Titanium work hardens 'like a bitch'.

I'll second that for sure.
Even just turning titanium is tricky
...for which you'll need to use slow speed and heavy feed, with plenty of lube.
Give the tool plenty of work to do ie one bigger cut is far better than two smaller ones.
Try to hit finished size without the need for a final skim.

If your lathe can screwcut, but like mine will only do imperial threads, I would even consider half-cutting the threads in the nearest imperial pitch, then running the die down to finish off. (only works for short threads, obviously)
This will have the added advantage of keeping the threads true to the axis, which is almost impossible with a hand-held die.
Oh, and if you're buying a die, make sure you get a split one .. many modern ones seem to be solid, which makes thread sizing a lottery.

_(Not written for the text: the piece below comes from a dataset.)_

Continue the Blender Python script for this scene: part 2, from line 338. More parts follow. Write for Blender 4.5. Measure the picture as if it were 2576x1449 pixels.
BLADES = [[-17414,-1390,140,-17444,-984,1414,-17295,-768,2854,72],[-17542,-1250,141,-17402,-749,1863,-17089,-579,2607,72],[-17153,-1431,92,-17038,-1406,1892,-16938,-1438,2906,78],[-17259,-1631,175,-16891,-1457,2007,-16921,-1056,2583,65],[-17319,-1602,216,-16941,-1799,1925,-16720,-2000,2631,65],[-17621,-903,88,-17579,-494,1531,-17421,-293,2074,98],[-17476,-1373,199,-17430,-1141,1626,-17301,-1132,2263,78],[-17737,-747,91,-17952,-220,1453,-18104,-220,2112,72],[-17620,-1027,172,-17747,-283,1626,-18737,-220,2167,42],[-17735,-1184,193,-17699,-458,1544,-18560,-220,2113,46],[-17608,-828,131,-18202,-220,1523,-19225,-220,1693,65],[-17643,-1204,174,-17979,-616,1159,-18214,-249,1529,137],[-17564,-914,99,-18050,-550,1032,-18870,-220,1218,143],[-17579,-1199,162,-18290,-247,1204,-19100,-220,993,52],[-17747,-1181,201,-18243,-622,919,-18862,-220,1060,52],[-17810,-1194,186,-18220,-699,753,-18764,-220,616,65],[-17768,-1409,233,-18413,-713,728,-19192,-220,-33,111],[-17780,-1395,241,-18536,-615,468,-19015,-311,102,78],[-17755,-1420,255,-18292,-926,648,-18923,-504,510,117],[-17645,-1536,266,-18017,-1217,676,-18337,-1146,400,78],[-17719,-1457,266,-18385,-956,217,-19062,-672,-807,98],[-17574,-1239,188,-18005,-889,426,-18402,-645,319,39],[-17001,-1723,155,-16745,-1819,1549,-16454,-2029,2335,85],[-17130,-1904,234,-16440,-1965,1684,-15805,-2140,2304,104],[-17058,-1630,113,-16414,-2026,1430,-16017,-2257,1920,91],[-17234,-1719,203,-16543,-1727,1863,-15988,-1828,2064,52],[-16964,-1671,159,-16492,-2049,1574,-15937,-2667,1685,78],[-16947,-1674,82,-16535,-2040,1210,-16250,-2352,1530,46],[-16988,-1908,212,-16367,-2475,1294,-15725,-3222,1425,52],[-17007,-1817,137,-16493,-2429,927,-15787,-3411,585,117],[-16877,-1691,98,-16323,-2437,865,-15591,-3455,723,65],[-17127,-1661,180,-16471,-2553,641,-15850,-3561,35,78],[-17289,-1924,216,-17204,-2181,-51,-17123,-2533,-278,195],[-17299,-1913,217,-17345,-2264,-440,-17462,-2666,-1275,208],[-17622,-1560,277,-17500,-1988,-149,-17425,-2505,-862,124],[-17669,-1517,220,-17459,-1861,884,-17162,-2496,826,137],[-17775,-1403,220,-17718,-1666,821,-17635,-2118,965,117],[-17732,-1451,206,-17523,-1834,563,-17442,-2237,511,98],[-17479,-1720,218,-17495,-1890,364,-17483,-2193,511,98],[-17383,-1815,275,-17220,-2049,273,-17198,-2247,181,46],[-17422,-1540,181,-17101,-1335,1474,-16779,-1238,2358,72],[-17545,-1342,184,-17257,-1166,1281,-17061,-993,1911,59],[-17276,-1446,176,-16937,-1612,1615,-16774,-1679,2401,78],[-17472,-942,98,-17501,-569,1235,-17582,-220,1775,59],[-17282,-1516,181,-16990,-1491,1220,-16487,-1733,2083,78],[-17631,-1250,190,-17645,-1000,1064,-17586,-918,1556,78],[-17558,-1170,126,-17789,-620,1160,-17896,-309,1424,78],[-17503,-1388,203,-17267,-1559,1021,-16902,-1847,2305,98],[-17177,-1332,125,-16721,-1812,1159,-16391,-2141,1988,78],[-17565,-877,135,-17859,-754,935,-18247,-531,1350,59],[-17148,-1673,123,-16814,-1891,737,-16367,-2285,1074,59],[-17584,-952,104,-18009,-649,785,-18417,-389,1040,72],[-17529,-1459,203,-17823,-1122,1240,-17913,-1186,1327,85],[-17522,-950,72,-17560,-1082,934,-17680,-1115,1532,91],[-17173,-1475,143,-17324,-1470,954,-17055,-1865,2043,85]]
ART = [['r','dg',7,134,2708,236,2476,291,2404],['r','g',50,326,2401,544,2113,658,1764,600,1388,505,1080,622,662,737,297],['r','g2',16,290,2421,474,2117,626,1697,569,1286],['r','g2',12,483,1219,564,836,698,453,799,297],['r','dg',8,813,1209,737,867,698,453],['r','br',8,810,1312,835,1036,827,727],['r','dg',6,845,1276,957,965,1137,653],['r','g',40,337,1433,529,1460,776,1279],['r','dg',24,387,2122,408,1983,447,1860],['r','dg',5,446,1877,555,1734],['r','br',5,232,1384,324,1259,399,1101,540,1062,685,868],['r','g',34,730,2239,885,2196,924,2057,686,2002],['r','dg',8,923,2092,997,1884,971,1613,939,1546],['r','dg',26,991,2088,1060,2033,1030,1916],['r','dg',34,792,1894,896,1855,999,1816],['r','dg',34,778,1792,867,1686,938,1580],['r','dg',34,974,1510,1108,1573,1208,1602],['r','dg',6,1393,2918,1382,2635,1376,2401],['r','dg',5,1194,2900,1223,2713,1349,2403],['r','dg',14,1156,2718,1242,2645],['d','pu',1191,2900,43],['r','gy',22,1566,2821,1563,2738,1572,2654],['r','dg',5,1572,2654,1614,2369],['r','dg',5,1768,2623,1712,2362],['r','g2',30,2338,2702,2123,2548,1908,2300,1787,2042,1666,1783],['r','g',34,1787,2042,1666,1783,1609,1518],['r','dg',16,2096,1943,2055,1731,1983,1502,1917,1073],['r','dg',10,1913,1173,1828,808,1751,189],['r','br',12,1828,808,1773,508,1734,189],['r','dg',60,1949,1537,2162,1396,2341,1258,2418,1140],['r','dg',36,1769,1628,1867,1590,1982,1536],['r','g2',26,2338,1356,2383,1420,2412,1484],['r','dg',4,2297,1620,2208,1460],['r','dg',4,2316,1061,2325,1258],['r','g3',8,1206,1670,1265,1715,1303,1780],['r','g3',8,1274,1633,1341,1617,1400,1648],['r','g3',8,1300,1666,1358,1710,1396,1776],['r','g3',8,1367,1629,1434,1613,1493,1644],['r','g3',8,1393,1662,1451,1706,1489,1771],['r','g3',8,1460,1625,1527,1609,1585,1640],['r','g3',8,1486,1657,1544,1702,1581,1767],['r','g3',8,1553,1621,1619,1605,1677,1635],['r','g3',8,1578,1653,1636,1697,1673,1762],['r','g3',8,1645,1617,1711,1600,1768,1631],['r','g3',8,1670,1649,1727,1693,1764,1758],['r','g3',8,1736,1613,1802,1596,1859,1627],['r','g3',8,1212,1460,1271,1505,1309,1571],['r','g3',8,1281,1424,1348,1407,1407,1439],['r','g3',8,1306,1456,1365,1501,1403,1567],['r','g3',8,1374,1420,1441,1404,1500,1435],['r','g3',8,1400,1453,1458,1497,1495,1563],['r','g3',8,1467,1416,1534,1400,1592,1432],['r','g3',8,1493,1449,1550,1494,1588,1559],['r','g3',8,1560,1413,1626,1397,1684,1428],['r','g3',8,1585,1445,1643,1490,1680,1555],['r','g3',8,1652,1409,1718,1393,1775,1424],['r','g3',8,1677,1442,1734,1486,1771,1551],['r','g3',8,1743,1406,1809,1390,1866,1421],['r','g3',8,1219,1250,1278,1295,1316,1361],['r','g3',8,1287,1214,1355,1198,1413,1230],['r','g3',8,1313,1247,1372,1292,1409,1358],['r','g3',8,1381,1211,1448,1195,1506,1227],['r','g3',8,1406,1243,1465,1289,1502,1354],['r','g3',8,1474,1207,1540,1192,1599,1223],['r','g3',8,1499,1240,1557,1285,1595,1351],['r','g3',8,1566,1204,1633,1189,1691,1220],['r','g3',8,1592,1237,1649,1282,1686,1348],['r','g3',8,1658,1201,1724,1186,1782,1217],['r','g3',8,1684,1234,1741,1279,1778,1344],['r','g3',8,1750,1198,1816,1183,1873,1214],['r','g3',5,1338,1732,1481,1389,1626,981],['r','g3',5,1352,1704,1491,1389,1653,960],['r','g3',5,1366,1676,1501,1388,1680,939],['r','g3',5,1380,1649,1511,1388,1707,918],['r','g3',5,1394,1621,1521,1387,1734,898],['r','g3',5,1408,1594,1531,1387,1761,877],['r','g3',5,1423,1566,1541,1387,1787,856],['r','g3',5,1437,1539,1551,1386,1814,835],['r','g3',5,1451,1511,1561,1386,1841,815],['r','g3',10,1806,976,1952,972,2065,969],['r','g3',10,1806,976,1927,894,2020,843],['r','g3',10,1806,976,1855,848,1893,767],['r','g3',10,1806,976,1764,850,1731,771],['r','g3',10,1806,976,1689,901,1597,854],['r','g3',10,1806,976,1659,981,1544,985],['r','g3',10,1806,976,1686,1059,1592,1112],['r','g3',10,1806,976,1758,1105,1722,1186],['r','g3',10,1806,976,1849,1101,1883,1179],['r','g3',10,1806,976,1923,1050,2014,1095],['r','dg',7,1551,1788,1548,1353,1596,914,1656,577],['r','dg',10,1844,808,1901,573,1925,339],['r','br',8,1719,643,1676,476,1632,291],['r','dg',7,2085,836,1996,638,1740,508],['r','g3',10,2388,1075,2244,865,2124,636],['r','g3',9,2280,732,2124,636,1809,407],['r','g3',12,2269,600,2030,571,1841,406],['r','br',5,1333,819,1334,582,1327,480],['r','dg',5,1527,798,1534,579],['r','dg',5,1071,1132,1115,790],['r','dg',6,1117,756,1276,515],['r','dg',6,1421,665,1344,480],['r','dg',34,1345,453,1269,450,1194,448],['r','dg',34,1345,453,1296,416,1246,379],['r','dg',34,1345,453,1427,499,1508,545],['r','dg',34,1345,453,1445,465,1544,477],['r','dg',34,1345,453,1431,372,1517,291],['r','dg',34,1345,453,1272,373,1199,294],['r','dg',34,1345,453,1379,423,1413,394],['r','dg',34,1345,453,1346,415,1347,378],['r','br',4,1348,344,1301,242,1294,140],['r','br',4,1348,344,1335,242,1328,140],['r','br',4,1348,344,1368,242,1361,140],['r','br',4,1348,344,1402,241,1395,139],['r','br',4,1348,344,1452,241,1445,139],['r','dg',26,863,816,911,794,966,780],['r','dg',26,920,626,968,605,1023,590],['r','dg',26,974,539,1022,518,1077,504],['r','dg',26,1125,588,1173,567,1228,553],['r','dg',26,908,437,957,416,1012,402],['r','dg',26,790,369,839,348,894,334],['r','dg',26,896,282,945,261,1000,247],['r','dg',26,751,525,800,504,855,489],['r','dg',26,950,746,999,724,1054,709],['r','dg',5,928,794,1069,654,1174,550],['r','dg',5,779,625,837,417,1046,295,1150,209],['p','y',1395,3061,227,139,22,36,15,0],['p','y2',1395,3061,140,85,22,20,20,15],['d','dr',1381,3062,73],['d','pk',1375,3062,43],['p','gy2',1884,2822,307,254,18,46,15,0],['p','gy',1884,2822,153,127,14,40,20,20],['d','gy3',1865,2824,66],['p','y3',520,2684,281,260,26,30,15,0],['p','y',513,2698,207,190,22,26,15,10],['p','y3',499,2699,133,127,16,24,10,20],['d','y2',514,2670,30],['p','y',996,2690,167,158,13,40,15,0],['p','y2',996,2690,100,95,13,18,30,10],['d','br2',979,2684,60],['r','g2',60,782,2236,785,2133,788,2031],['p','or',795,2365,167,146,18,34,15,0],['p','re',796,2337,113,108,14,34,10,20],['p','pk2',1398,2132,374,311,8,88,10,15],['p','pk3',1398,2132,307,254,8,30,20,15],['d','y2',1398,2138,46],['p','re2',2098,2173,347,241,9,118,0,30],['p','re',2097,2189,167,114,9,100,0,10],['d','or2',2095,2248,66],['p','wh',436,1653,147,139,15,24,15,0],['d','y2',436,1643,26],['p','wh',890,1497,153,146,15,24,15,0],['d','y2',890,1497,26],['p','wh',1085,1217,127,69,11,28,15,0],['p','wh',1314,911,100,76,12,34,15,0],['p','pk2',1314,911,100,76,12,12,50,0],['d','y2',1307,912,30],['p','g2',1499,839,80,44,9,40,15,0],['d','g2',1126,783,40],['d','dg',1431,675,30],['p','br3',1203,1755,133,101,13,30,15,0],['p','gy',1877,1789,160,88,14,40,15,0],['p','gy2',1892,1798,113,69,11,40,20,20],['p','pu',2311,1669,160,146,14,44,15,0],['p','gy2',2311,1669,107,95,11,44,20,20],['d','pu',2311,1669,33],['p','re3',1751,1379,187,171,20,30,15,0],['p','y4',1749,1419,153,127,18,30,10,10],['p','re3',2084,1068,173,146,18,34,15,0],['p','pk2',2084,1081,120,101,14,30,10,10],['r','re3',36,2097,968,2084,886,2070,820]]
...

Another option if your lathe will only cut imperial threads might be to have an imperial threaded spindle and buy some imperial nuts for it ....?
I was considering doing this myself.

Failing all of the above, you could always talk to Ti-Pete.
We can supply contact details.
He made the items in Capo's pic. (and is a thoroughly nice guy .. but he may have a long waiting list).

ps.
an afterthought ... are you using solid bar, as opposed to hollow, for the spindle ?
If so, the weight saving will not be maximised.
Mind you, I'm not sure that Ti hollow barstock is very easy to find.
Don't even think about drilling it over that length (though I guess you could just drill the ends as far as you can).